Election observers set for U.S. challenges
By SUSANNA LOOF
ASSOCIATED PRESS WRITER 22 October 2004
VIENNA, Austria Europe's leading election monitoring agency, known for keeping tabs on voting in trouble spots such as Belarus and the Balkans, is gearing up for a super-sized challenge: observing the U.S. presidential election.
The United States' reputation for smoothly run elections took a beating in 2000, and this is the first time the Organization for Security and Cooperation is sending observers for a U.S. presidential vote.
Some 100 observers will monitor the Nov. 2 election in up to 20 states, including Florida, where a recount of presidential ballots in 2000 exposed major problems in the voting system.
Although no one expects the U.S. vote to cause the same kind of headaches as the hotly contested Oct. 17 balloting in Belarus - which the OSCE said fell "significantly short" of democratic norms - there are fears problems may arise.
"I can imagine after all we heard during this last week that we will have problems with the (electronic voting) machines," said Rita Suessmuth, the head of the 55-nation agency's U.S. election mission.
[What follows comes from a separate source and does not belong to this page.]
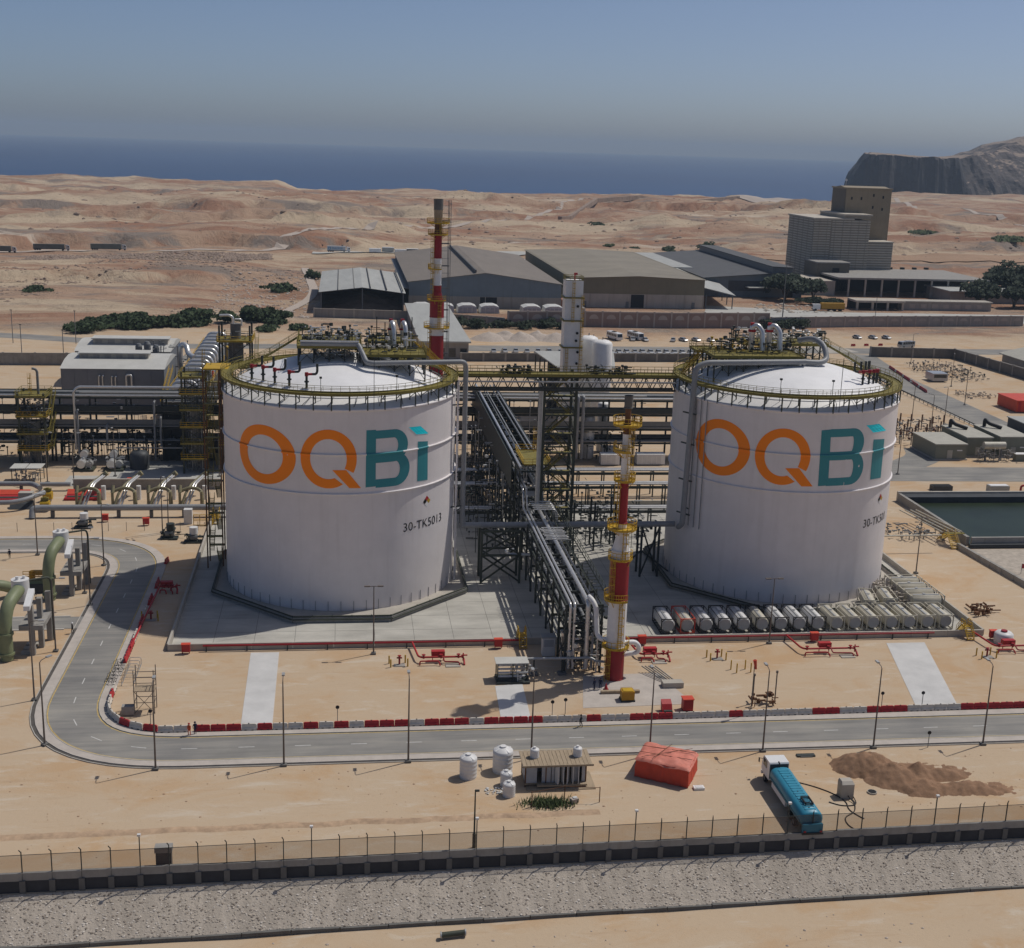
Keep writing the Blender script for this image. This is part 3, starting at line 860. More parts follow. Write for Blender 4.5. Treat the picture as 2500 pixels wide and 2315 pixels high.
def make_tank(cx, label, number, L, a_num, mirror):
    t = thing('storage_tank', label, 'storage tank', (cx, 0, 0), 'ammonia storage tanks')
    # shell in plate courses
    n = 14
    for i in range(n):
        z0, z1 = TZ * i / n, TZ * (i + 1) / n; r = TR - .004 * (i % 2)
        b = MB(); b.lathe([(r, z0), (r, z1)], (cx, 0, 0), 128); b.build('shell_course', 'tank_white', t)
    b = MB(); prof = [(TR * math.sin(a), 0) for a in ()]
    for i in range(13):
        rr = TR * (1 - i / 12); prof.append((max(rr, .01), dome_z(rr, 0)))
    b.lathe(prof, (cx, 0, 0), 96); b.build('roof', 'roof_white', t)
    for z, w, h in ((26.6, .24, .22), (20.1, .24, .22), (TZ - .1, .22, .3)):
        b = MB(); b.lathe([(TR - .01, z - h / 2 - .12), (TR + w, z - h / 2), (TR + w, z + h / 2), (TR - .01, z + h / 2 + .02)], (cx, 0, 0), 128); b.build('stiffening_ring', 'tank_white', t)
    # foundation plinth, chamfered, with a double rail of cooling pipe round it
    poly = [(-21.3, -10.2), (-7.6, -24), (8, -24), (21.3, -11), (21.3, 11), (8, 24), (-8, 24), (-21.3, 11)]
    MB().prism([(cx + x, y) for x, y in poly], .03, .35).build('plinth', 'concrete', t)
    for i in range(8):
        (xa, ya), (xb, yb) = poly[i], poly[(i + 1) % 8]
        p, q = Vector((cx + xa, ya, 0)), Vector((cx + xb, yb, 0))
        b = MB(); b.bar(p + Vector((0, 0, .45)), q + Vector((0, 0, .45)), .35, .9); k = b.build('plinth_kerb', 'concrete_grey', t)
        b = MB(); u = (q - p).normalized()
        for h, off in ((1.05, 0), (.62, .32)):
            sd = Vector((u.y, -u.x, 0)) * off
            b.cyl(p + sd + Vector((0, 0, h)), q + sd + Vector((0, 0, h)), .12, n=7)
        m = int((q - p).length / 3)
        for j in range(m + 1):
            o = p.lerp(q, j / max(m, 1)); b.bar(o, o + Vector((0, 0, 1.25)), .1)
        b.build('cooling_pipe', 'steel_green', t)
    # anchor straps at the foot
    b = MB()
    for i in range(60):
        a = i * 2 * math.pi / 60; r = TR + .06
        b.bar((cx + r * math.cos(a), r * math.sin(a), .3), (cx + r * math.cos(a), r * math.sin(a), 2.0), .08, .06)
    b.build('anchor_straps', 'pipe_grey', t, 'stuff')
    # ring walkway round the roof edge
    b = MB(); b.lathe([(18.35, 36.05), (20.15, 36.05), (20.15, 36.28), (18.35, 36.28), (18.35, 36.05)], (cx, 0, 0), 96, smooth=False); wk = b.build('walkway', 'olive_yellow', t)
    for r in (18.4, 20.1):
        b = MB(); N = 84
        for i in range(N):
            a = 2 * math.pi * i / N; c = 2 * math.pi * (i + 1) / N
            p = Vector((cx + r * math.cos(a), r * math.sin(a), 36.28)); q = Vector((cx + r * math.cos(c), r * math.sin(c), 36.28))
            b.bar(p, p + Vector((0, 0, 1.1)), .055)
            for h in (.55, 1.1): b.bar(p + Vector((0, 0, h)), q + Vector((0, 0, h)), .06)
            b.bar(p + Vector((0, 0, .1)), q + Vector((0, 0, .1)), .03, .2)
        b.build('railing', 'olive_yellow', t)
    for i in range(44):
        a = 2 * math.pi * (i + .5) / 44; ca, sa = math.cos(a), math.sin(a)
        b = MB(); b.bar((cx + 19.95 * ca, 19.95 * sa, 33.7), (cx + 19.95 * ca, 19.95 * sa, 36.1), .2)
        b.bar((cx + 18.5 * ca, 18.5 * sa, dome_z(18.5, 0) - .1), (cx + 18.5 * ca, 18.5 * sa, 36.1), .16)
        b.bar((cx + 18.5 * ca, 18.5 * sa, 35.0), (cx + 19.9 * ca, 19.9 * sa, 36.0), .1)
        b.build('walkway_bracket', 'steel_green', t)
    # pipe loops on the roof just inside the walkway
    b = MB(); r = 17.3
    b.tube([(cx + r * math.cos(R(i * 6)), r * math.sin(R(i * 6)), dome_z(r, 0) + .35) for i in range(61)], .09, 6)
    for i in range(30):
        a = R(i * 12); b.tube([(cx + 19.7 * math.cos(a), 19.7 * math.sin(a), 34.3), (cx + 18.6 * math.cos(a + .03), 18.6 * math.sin(a + .03), 35.0), (cx + r * math.cos(a + .05), r * math.sin(a + .05), dome_z(r, 0) + .35)], .06, 5)
    b.build('roof_pipe_loop', 'steel_mid', t)
    logo(t, cx, L)
    wrap_text(t, number, cx, a_num, 12.9 if cx < 10 else 13.1, 2.1)
    return t


T1 = make_tank(0.0, 'large white storage tank with orange and teal lettering, beside the bend in the road', '30-TK5013', LOGO[0], R(-59.5), False)
T2 = make_tank(79.2, 'large white storage tank with lettering, standing behind the row of tank containers', '30-TK501', LOGO[1], R(-60.5), True)


def hazard_diamond(t, cx, a, z, s):
    for m, (du, dz) in (('black_paint', (-1, 0)), ('bright_red', (0, 1)), ('yellow_paint', (1, 0)), ('white_paint', (0, -1))):
        b = MB(); r = TR + .03; k = s / 2
        P_ = lambda u, v: (cx + r * math.cos(a + u / r), r * math.sin(a + u / r), z + v)
        cu, cz = du * k, dz * k
        b.add([P_(cu, cz + k * .96), P_(cu - k * .96, cz), P_(cu, cz - k * .96), P_(cu + k * .96, cz)], [(0, 1, 2, 3)])
        b.build('hazard_panel', m, t)
hazard_diamond(T1, 0.0, R(-44.4), 17.3, .95)
hazard_diamond(T2, 79.2, R(-46.1), 17.5, .95)


def platform(t, x0, x1, y0, y1, z, cx, deck='olive_yellow'):
    MB().box(x0, x1, y0, y1, z - .3, z).build('platform_deck', deck, t)
    b = MB(); railing(b, [(x0, y0, z), (x1, y0, z), (x1, y1, z), (x0, y1, z), (x0, y0, z)], 1.1, 1.3, .035); b.build('platform_railing', 'olive_yellow', t)
    n = max(2, int((x1 - x0) / 2.6)); m = max(2, int((y1 - y0) / 3.0))
    for i in range(n + 1):
        for j in range(m + 1):
            x, y = x0 + .2 + (x1 - x0 - .4) * i / n, y0 + .2 + (y1 - y0 - .4) * j / m
            b = MB(); b.bar((x, y, dome_z(x - cx, y) - .1), (x, y, z - .3), .22); b.build('platform_leg', 'steel_dark', t)
    b = MB()
    for i in range(n):
        xa, xb = x0 + .2 + (x1 - x0 - .4) * i / n, x0 + .2 + (x1 - x0 - .4) * (i + 1) / n
        b.bar((xa, y0 + .2, dome_z(xa - cx, y0) + .3), (xb, y0 + .2, z - .4), .1)
        b.bar((xb, y0 + .2, dome_z(xb - cx, y0) + .3), (xa, y0 + .2, z - .4), .1)
        b.bar((xa, y1 - .2, dome_z(xa - cx, y1) + .3), (xb, y1 - .2, z - .4), .1)
    b.build('platform_bracing', 'steel_dark', t)


# --- roof equipment of the first tank
platform(T1, -7.2, 3.4, -5.5, 7.5, 41.6, 0)
platform(T1, 3.6, 14.2, -7.0, 1.0, 40.5, 0)
platform(T1, 4.5, 12.5, 2.0, 9.5, 41.4, 0)
clutter(T1, 'valves', -6.5, 3.0, -4, 7, 41.6, 43.6, 85, 1, 'silver')
clutter(T1, 'valves', -6.5, 3.0, -4, 7, 41.6, 43.8, 75, 2, 'steel_dark')
clutter(T1, 'valves', 4, 12, -6, 9, 41.0, 43.4, 60, 3, 'steel_dark')
clutter(T1, 'valves', 4, 12, -6, 9, 41.0, 43.2, 35, 4, 'silver')
clutter(T1, 'valves', -5, 2, -4, 5, 39.8, 41.2, 60, 5, 'silver')
clutter(T1, 'valves', -5, 12, -4, 7, 39.3, 41.0, 80, 6, 'steel_dark')
for x in (8.6, 10.6):
    b = MB(); b.tube([(x, 3, 41.2), (x, 3, 44.2), (x + .2, 1.6, 45.0), (x + .4, .6, 44.2), (x + .5, .2, 41.0)], .42, 10, .8); b.build('vent_pipe', 'silver', T1)
    b = MB(); b.cyl((x, 3, 43.4), (x, 3, 43.7), .6, n=10); b.cyl((x, 3, 44.7), (x, 3, 45.3), .35, n=8); b.build('valve', 'red_paint', T1)
for x, y in ((6.2, 4), (12.3, 4), (7.4, -3)):
    b = MB(); b.bar((x, y, 40.5), (x, y, 45.5), .16); b.bar((x - .6, y, 43.6), (x + .6, y, 43.6), .1); b.build('mast', 'steel_dark', T1)
b = MB(); b.tube([(-6.6, -5.9, 42.2), (2.8, -5.9, 42.2), (3.2, -6.4, 41.6), (4.2, -8.6, 39.6), (5.2, -8.9, 39.5), (20.6, -6.5, 39.5), (21.0, -5.5, 38.5), (21.0, -5.0, 10.3)], .42, 12, 1.0); b.build('riser_pipe', 'pipe_grey', T1)
b = MB(); b.tube([(-6.6, -6.1, 42.6), (3.0, -6.1, 42.6)], .16, 8); b.build('silver_pipe', 'silver', T1)
b = MB()
for z in (14, 20.1, 26.6, 32): b.bar((18.5, -6.2, z), (21.4, -5.0, z), .2); b.bar((20.0, -4.4, z - 1.2), (21.0, -5.0, z), .12)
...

The group warned in a report last month that the failure of some touch-screen machines to print paper ballots for use during a possible recount could delay the election results and create controversy.
The report also faulted procedures for casting absentee and provisional ballots, cited reports of voter intimidation and disenfranchisement, and criticized moves by a few states to allow overseas and military voters to fax, rather than mail, completed ballots.
The Bush administration invited the OSCE to monitor the vote. A core group of observers arrived in the United States on Oct. 7, while others are to follow later, Suessmuth said. The OSCE refused to give the nationalities of the observers, but they must be from countries in the 55-member organization, which includes Belarus, Russia and Tajikistan.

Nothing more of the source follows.